__Required task__
Scan the following material for the string "Take" and copy each line in which it appears.

——

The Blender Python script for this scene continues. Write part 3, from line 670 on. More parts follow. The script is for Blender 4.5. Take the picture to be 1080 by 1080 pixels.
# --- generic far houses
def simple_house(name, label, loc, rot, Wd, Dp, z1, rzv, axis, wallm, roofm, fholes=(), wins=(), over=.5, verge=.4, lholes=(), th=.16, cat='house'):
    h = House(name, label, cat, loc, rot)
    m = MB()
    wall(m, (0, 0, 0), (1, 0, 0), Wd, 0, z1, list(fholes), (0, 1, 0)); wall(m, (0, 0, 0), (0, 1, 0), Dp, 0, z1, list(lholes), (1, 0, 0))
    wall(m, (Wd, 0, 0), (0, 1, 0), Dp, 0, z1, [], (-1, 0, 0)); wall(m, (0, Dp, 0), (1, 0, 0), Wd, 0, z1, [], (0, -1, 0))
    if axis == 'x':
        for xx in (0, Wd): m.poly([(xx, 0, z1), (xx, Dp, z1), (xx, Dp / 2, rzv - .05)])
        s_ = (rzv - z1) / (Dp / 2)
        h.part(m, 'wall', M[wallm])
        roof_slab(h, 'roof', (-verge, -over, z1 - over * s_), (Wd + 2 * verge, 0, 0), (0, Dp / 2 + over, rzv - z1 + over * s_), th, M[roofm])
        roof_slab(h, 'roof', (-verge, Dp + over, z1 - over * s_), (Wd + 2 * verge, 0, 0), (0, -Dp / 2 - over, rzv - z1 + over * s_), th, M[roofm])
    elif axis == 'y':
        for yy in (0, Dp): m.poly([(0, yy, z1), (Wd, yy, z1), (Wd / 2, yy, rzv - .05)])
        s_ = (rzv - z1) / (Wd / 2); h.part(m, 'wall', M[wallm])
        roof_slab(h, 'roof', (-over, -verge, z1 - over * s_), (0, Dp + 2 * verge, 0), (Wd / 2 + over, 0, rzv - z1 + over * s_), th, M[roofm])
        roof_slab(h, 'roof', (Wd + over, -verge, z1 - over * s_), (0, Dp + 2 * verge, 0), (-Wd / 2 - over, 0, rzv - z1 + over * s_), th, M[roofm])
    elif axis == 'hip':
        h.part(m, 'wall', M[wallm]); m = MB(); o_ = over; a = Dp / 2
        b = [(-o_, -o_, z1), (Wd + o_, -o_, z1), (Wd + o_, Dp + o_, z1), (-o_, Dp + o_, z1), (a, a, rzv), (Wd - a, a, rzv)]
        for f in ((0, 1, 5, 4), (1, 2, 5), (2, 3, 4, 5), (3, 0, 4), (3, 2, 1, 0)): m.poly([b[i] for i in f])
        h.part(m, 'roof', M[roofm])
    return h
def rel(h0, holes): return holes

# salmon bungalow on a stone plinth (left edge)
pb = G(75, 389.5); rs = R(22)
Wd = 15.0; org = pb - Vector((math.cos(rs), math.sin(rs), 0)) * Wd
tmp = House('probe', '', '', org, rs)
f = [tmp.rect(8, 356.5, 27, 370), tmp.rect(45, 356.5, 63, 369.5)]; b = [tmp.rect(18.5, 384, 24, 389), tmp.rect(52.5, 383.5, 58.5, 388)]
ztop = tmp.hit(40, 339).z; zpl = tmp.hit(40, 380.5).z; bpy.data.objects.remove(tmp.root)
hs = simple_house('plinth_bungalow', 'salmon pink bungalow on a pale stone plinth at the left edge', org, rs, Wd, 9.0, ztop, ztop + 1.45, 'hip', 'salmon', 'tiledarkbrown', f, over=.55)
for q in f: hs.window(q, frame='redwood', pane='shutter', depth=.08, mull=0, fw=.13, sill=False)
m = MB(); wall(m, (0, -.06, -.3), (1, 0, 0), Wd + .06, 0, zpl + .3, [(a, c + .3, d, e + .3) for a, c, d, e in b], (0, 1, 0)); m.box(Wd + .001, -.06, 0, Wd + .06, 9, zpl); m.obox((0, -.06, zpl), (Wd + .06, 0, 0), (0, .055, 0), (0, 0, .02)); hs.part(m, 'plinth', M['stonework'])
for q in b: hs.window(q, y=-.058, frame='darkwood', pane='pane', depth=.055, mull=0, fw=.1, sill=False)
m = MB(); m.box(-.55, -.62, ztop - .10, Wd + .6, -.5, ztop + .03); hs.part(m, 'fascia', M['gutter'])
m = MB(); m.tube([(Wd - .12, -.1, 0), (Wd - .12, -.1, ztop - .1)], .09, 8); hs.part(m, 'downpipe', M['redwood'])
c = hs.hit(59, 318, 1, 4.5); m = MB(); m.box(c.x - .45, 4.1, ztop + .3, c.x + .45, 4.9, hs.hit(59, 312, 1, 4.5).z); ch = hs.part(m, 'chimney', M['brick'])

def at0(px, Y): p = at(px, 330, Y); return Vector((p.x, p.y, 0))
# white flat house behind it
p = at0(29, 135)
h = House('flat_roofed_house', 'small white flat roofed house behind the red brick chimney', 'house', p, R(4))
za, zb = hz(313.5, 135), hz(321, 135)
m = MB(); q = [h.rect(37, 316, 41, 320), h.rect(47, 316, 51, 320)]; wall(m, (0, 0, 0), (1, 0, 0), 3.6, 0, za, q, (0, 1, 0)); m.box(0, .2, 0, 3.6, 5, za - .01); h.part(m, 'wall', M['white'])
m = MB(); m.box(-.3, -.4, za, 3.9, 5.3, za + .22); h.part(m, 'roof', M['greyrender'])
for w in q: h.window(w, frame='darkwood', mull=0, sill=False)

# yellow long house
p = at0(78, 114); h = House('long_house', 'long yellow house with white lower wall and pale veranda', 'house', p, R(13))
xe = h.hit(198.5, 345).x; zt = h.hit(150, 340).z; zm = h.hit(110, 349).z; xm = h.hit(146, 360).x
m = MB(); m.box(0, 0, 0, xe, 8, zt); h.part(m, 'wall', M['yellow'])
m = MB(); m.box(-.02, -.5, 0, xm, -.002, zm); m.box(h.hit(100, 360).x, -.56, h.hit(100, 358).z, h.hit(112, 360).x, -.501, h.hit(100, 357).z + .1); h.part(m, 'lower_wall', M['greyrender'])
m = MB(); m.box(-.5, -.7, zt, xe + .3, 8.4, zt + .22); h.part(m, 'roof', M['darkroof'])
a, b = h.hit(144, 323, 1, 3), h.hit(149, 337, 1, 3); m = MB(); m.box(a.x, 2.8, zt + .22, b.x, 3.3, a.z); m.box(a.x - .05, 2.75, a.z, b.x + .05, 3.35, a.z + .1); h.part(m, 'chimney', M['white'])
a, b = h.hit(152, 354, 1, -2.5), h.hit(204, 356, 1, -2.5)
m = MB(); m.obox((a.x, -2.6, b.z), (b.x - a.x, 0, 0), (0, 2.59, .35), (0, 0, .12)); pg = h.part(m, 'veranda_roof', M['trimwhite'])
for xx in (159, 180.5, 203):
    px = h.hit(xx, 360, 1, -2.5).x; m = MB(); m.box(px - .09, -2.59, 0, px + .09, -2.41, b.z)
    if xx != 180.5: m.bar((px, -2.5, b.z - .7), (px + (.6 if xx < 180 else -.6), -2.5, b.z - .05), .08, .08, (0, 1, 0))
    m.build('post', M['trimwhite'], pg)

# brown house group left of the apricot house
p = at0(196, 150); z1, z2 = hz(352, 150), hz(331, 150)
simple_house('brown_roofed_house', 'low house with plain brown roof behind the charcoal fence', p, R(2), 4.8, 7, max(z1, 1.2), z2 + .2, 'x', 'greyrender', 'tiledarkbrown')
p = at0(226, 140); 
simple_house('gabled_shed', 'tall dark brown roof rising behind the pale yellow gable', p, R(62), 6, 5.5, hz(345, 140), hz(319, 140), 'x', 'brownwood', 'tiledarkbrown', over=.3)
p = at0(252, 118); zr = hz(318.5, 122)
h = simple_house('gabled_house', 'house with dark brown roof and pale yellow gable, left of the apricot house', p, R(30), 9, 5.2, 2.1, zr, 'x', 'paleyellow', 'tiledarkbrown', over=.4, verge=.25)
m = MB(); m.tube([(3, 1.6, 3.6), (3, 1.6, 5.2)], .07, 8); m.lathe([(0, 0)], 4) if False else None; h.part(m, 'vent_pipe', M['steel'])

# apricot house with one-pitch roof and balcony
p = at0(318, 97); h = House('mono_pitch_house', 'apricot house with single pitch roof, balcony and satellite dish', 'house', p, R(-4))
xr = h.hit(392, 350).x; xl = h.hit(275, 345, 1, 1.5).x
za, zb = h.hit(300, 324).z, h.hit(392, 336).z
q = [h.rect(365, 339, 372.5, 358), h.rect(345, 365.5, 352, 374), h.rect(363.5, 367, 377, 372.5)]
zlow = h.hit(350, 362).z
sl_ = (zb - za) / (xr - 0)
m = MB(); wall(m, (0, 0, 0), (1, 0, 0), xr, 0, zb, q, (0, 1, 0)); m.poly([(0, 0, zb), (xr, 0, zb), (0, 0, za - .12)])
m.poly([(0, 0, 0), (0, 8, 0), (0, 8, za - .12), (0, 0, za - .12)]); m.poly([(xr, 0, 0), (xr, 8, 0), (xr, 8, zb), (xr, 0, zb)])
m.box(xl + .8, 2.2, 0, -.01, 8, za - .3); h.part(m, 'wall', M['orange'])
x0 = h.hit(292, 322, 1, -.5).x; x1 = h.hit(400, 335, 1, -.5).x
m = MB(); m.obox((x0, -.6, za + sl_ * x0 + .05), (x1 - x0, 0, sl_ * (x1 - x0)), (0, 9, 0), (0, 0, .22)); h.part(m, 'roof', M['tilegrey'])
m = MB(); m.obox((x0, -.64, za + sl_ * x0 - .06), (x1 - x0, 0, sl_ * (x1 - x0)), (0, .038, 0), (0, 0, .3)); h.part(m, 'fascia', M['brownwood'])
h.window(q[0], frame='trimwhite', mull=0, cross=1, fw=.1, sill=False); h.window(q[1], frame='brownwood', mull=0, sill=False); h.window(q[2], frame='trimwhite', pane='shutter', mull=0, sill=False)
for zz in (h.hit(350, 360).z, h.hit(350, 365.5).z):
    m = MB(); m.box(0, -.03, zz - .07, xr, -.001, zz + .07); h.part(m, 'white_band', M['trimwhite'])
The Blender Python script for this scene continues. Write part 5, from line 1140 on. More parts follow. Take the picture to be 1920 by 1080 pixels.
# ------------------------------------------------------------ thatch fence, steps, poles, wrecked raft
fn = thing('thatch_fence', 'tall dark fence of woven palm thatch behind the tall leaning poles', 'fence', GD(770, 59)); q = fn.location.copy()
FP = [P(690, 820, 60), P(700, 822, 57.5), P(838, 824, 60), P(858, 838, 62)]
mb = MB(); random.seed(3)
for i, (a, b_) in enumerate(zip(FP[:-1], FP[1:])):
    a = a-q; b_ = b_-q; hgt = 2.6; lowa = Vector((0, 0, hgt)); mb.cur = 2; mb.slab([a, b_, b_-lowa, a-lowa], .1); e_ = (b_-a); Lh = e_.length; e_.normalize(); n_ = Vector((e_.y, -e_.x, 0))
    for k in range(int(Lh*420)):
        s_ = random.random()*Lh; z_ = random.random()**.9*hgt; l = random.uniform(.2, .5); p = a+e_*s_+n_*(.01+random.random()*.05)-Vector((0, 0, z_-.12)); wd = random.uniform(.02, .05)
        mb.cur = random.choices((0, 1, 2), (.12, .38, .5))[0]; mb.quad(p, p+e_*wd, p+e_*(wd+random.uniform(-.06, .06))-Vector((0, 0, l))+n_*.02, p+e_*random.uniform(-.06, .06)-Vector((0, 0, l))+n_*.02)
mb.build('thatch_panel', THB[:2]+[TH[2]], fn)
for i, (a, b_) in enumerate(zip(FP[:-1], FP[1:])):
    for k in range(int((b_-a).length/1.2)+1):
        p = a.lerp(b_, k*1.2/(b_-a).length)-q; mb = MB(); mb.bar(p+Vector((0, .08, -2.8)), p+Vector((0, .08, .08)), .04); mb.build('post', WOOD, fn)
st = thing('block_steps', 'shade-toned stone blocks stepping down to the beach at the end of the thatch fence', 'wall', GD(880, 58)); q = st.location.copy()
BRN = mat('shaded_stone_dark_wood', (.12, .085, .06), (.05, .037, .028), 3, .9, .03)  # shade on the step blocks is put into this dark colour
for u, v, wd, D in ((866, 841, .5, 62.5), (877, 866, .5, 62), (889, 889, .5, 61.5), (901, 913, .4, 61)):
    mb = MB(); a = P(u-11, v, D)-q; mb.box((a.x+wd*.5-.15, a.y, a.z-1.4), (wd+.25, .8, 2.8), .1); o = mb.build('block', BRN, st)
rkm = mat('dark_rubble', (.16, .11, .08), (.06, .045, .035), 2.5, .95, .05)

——

__Task response__
The Blender Python script for this scene continues. Write part 3, from line 670 on. More parts follow. The script is for Blender 4.5. Take the picture to be 1080 by 1080 pixels.
The Blender Python script for this scene continues. Write part 5, from line 1140 on. More parts follow. Take the picture to be 1920 by 1080 pixels.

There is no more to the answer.